The back of beyond, again

After a day's cycling, I am about 10 miles from where I started,  but the other side of the sound of Mull.  The length of Loch Sunart: from rural highland games at Kilchoan to a tourist visitor centre with gift shop, craft shop, mini garden centre and café at the head of the loch at Strontian.   I know which I prefer.  Then away from it all on the wild south side of the loch, down a beautiful and almost too long river valley, to Loch Aline, overlooking Mull and with a few houses, a hotel and a ferry back to where I was this morning.   Apart from that, not much reason to visit. 

The next morning, as I eased myself back up the long hill out of Loch Aline, the last significant hill of my whole trip, I started to miss the hills already.  I'll miss the wide-open landscape, the gurgle of hidden waterfalls by the road, views of distant mountains, the stillness. And the people I met.  Today over breakfast a fellow hotel guest told me he was a GP standing in for the local GP who was 'getting away' for a few days.  The district of Morvern, south of loch Sunart, only has about 300 inhabitants, but they have to have a GP, who provides 24 hour cover and is the local A&E  service, as some have a 40 mile drive to Loch Aline.
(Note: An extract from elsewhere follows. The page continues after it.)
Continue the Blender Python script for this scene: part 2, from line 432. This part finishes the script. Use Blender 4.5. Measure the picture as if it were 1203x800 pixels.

A long descent into Kingairloch revealed the calm expanse of Loch Linnhe, and views across to the mountains which were to be my enchanting companion for the rest of the day, in ever changing perspective and light.
Loch Linnhe is part of that diagonal rift that cuts right across Scotland from Fort William to IInverness, and I'm heading back north-east to Fort William, where I started 13 days ago.